Assume a storage subsystem with the following characteristics, chosen to make calculations simple rather than for real-world accuracy. It can sustain 100MB / second for sequential reads or writes, but seeks take 1ms, so only 1000 IOPS. This is in between a fast HDD RAID and a slow SSD.

Recall the Basho benchmark, inserting 100 million records with integer keys (in random order), and 100 byte values.

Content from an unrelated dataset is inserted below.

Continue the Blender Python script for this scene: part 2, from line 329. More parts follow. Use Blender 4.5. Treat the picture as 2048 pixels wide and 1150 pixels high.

Focus on the last insert.

  • Read or insert in a single large tree:

  • assume internal nodes are in memory, access time 0.1ms (should be much lower)

  • chance of a leaf fault is ~90%

  • expected response time is 10% of 0.1ms + 90% of 1ms = 0.91ms

  • Blind insert/update/delete in an LSM tree:

  • chance of a leaf fault: 0%

  • expected response time: 0.1ms (9x faster).

  • Search in an LSM tree without Bloom filters (including checked updates):

  • 500MB in memory

  • 500MB, 1GB and 8GB trees on disk, assuming a merging strategy where on-disk files are merged when the expected size is greater than double the largest tree to be merged.

  • expected read time: 5% of 0.1ms + 95% of 1ms + 90% of 1ms + 80% of 1ms = 2.7ms

  • Search in an LSM tree with Bloom filters:

  • 500MB in memory, plus assume Bloom filters fit in memory (should be under 100MB for this data set to get < 5% false positives)

  • 500MB, 1GB and 8GB trees on disk, assuming the same merging strategy.

  • expected read time of non-existent record: 5% of 0.1ms + 95% of 0.1ms + 5% of (95% of 1ms + ...) = ~0.1ms

  • expected read time of existing record: 5% of 0.1ms + 95% of 0.1ms + 90% of 0.1ms + 80% of 0.1ms + 1ms = ~1.3ms

Implementation Notes

The implementation will primarily consist of two parts:

  1. Building Bloom filters on read-only components of an LSM tree; and
  2. Modifying the LSM cursor code to check for key existence in the Bloom filter (if available) before reading from a component of the tree.

Bloom filters will be implemented with a column store bitmap (with single bit values). The bitmap will be created by scanning a stable file, computing the bitmap in memory, then bulk-loading the bits into the file. Since the files are read-only, there is no complexity about scaling the bitmaps: we know the number of records in advance.

TODO: describe the schema table entries for Bloom filters.